§ **Required task**:
Report all lines holding "Blender".

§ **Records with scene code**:
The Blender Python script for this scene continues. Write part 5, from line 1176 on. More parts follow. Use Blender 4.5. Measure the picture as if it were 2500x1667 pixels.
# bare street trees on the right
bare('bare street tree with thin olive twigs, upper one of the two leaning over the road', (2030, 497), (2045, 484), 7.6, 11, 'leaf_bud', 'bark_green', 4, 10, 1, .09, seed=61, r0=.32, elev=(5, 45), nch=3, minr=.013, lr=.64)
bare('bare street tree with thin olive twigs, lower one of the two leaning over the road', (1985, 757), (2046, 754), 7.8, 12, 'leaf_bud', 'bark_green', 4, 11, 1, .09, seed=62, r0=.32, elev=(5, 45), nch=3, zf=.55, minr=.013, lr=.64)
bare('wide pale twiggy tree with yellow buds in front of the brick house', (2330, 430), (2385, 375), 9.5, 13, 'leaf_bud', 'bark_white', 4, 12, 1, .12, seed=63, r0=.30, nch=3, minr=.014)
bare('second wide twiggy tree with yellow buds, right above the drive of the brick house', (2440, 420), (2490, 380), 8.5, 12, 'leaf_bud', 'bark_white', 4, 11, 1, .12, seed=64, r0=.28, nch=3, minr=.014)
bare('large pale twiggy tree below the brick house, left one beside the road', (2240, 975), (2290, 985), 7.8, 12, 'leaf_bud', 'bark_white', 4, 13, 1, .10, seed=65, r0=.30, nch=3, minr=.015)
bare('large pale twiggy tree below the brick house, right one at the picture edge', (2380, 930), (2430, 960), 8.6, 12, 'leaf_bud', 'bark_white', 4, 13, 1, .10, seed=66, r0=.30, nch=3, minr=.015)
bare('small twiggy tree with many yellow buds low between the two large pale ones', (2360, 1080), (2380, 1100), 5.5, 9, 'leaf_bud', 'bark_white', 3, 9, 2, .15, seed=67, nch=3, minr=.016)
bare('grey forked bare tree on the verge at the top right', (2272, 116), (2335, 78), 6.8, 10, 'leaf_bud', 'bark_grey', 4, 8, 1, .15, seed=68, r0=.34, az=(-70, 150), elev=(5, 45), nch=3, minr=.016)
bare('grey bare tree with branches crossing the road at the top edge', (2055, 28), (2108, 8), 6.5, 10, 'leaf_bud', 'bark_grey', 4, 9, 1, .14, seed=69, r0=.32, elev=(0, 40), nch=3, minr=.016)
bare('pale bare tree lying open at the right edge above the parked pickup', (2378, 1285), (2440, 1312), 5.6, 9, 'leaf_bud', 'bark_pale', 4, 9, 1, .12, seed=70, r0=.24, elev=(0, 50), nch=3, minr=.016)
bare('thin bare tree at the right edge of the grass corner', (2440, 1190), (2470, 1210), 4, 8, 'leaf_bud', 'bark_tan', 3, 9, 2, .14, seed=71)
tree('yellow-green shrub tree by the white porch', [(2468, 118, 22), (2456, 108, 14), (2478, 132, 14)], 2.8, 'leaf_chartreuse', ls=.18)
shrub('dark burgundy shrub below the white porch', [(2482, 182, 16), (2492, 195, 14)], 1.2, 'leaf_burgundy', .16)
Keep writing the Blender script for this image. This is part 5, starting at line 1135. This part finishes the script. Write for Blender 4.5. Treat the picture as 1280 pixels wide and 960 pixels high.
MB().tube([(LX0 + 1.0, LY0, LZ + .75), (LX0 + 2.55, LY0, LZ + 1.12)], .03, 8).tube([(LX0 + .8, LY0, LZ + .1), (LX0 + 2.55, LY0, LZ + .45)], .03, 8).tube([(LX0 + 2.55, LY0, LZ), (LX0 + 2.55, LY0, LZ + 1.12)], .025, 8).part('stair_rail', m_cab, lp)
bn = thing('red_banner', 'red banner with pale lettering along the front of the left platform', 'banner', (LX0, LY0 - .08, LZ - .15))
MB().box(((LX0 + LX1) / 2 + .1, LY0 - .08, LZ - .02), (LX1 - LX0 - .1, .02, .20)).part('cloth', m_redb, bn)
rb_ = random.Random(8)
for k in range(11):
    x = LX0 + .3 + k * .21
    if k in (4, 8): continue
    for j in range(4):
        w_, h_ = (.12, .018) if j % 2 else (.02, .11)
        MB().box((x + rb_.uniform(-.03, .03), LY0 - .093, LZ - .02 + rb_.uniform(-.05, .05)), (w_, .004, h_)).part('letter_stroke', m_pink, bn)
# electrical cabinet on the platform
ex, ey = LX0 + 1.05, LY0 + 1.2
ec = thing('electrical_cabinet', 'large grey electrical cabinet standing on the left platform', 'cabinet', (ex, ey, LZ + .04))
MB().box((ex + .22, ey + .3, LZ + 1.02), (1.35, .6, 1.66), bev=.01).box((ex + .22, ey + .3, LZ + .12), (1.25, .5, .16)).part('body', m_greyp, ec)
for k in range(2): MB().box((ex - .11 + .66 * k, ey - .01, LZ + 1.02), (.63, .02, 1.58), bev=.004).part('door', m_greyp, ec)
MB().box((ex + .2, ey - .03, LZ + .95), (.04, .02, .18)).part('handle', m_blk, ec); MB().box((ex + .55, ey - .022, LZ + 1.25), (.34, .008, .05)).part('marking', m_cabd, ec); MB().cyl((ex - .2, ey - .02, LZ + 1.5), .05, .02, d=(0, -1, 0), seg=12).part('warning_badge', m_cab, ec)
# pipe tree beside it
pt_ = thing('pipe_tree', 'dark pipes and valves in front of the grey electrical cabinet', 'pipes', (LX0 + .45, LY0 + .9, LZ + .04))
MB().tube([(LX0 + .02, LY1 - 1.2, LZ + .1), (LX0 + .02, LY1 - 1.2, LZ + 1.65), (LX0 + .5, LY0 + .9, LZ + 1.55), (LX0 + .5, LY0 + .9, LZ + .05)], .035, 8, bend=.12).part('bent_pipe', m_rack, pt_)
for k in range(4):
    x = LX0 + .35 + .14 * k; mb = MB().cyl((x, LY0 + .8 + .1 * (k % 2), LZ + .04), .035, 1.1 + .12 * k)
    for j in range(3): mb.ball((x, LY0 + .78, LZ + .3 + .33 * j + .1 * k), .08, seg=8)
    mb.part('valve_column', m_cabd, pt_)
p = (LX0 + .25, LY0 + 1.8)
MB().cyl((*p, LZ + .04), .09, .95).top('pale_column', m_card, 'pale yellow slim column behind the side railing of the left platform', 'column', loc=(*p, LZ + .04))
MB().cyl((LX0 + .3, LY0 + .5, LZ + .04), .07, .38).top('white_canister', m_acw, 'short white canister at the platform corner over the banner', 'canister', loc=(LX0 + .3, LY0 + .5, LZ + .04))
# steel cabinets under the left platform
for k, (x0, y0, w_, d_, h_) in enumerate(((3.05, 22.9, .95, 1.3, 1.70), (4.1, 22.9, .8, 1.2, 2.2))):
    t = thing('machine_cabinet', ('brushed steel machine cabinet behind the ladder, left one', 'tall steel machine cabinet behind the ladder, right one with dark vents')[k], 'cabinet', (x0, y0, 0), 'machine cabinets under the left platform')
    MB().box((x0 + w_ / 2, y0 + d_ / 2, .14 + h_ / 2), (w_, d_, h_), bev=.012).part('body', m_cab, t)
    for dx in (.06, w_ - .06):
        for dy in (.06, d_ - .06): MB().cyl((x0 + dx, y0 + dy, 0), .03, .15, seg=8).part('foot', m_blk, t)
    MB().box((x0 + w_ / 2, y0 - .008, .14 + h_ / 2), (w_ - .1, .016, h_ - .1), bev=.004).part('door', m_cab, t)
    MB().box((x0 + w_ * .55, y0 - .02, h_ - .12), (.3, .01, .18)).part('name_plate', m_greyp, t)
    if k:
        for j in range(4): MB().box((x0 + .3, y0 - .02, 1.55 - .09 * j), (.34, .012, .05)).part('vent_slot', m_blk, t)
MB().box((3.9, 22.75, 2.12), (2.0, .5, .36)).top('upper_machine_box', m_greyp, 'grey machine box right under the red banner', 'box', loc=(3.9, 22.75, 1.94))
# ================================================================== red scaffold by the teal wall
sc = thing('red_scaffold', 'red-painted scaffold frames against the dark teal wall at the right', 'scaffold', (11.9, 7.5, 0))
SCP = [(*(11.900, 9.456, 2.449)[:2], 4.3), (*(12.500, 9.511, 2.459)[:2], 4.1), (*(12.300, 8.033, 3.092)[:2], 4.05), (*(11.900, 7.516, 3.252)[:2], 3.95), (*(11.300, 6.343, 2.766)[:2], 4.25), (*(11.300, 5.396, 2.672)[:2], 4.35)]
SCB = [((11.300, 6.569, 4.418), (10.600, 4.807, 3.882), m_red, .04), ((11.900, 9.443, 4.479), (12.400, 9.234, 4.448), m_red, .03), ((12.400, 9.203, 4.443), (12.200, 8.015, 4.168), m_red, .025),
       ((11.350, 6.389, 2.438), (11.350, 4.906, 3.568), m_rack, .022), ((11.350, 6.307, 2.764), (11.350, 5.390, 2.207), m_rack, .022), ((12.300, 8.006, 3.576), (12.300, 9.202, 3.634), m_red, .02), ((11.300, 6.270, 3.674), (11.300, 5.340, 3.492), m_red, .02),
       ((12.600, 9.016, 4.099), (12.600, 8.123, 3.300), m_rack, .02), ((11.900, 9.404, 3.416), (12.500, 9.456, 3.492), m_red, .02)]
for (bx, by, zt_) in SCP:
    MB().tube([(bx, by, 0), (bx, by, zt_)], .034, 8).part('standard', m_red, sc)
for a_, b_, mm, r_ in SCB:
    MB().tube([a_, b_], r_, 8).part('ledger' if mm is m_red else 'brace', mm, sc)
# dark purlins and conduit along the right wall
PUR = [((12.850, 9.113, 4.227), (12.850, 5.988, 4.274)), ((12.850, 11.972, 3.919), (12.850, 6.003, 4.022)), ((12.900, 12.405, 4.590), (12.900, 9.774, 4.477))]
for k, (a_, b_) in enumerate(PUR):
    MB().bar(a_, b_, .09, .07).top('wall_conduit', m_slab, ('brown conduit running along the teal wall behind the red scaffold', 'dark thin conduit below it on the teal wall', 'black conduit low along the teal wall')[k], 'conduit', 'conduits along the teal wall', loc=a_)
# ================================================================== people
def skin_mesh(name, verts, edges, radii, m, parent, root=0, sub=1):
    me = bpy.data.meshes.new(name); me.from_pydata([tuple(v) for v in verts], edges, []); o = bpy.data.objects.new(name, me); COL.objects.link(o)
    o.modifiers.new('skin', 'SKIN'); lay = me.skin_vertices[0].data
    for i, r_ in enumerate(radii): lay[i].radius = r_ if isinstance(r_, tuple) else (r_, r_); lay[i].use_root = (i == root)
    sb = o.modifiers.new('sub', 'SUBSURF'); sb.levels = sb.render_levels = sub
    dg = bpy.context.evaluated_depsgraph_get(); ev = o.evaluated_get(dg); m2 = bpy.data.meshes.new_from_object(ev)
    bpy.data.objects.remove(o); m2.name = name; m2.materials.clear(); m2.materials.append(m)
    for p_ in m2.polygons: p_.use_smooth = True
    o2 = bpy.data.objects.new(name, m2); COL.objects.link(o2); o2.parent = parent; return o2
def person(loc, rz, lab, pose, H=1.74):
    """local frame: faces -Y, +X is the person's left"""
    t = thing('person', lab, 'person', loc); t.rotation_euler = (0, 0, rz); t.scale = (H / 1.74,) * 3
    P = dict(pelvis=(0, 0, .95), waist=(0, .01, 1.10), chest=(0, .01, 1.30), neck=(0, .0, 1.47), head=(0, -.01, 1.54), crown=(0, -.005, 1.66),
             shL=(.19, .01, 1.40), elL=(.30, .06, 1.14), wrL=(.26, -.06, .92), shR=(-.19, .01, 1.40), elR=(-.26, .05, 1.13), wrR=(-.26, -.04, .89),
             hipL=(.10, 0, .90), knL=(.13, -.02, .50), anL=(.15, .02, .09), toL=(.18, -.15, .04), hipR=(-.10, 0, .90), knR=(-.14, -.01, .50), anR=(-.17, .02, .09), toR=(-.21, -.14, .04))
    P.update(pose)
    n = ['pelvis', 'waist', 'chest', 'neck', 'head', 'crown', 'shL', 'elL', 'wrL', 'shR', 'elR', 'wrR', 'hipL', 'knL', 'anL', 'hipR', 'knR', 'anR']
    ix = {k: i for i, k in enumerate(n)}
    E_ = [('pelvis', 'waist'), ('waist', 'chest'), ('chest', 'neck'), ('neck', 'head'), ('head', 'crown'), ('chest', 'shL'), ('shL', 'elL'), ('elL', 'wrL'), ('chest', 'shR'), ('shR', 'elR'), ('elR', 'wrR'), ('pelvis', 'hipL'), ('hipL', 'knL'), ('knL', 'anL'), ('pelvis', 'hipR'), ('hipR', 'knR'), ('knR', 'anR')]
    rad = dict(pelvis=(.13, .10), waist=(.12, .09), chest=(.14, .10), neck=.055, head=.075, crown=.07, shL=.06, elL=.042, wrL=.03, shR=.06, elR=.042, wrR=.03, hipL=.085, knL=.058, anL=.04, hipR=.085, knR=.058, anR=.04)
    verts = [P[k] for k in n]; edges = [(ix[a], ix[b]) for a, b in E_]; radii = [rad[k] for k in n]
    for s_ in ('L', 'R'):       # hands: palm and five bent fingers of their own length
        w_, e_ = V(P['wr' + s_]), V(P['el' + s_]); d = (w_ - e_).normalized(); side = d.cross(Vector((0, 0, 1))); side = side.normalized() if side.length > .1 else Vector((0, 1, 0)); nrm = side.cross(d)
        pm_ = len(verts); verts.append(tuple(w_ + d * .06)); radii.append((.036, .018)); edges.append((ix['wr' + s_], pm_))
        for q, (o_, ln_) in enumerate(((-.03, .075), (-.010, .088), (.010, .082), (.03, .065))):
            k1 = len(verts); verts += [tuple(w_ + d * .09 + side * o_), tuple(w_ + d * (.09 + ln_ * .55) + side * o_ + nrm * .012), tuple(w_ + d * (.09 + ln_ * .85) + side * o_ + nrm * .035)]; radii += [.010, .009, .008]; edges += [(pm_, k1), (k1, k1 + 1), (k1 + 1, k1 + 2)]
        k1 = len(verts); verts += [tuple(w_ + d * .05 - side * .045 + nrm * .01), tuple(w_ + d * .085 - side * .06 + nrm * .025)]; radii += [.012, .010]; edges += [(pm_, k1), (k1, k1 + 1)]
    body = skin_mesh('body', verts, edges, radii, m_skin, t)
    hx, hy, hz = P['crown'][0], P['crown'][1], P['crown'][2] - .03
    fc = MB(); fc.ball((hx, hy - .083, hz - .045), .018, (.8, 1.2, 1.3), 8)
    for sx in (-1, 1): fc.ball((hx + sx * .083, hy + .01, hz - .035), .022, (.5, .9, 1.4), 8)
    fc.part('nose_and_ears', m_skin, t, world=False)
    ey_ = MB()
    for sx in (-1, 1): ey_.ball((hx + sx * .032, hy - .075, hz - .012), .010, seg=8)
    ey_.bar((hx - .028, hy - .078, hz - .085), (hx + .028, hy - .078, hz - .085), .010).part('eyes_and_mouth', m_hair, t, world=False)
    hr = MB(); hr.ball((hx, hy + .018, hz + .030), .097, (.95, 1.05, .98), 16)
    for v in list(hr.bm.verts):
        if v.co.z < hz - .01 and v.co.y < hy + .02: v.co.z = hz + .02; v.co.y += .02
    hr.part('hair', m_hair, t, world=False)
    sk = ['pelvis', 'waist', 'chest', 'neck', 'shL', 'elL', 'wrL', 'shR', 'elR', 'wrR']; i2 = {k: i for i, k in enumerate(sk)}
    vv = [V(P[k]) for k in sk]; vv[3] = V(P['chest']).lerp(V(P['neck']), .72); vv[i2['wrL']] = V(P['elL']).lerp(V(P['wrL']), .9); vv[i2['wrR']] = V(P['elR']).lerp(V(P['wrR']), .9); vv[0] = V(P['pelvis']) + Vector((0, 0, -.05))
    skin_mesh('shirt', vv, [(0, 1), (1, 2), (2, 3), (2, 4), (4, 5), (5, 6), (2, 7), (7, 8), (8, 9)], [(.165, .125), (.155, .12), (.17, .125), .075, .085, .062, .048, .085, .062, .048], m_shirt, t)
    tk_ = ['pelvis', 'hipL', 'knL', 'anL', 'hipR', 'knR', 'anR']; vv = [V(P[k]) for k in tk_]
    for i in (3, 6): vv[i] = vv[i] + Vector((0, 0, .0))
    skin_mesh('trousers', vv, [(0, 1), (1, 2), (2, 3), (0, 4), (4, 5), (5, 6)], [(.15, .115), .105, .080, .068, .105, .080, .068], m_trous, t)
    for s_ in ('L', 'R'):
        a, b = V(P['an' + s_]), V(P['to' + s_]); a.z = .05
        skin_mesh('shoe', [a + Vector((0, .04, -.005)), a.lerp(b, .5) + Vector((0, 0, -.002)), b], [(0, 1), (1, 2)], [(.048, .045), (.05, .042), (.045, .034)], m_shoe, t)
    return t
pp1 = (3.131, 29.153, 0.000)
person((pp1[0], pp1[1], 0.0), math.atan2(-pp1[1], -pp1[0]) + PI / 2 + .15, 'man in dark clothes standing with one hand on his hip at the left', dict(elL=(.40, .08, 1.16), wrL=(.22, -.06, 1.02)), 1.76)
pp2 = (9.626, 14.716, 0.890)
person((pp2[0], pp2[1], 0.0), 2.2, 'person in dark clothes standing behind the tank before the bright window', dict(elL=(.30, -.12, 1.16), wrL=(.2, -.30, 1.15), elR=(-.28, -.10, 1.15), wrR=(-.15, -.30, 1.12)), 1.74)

§ **Response for this exercise**:
The Blender Python script for this scene continues. Write part 5, from line 1176 on. More parts follow. Use Blender 4.5. Measure the picture as if it were 2500x1667 pixels.
Keep writing the Blender script for this image. This is part 5, starting at line 1135. This part finishes the script. Write for Blender 4.5. Treat the picture as 1280 pixels wide and 960 pixels high.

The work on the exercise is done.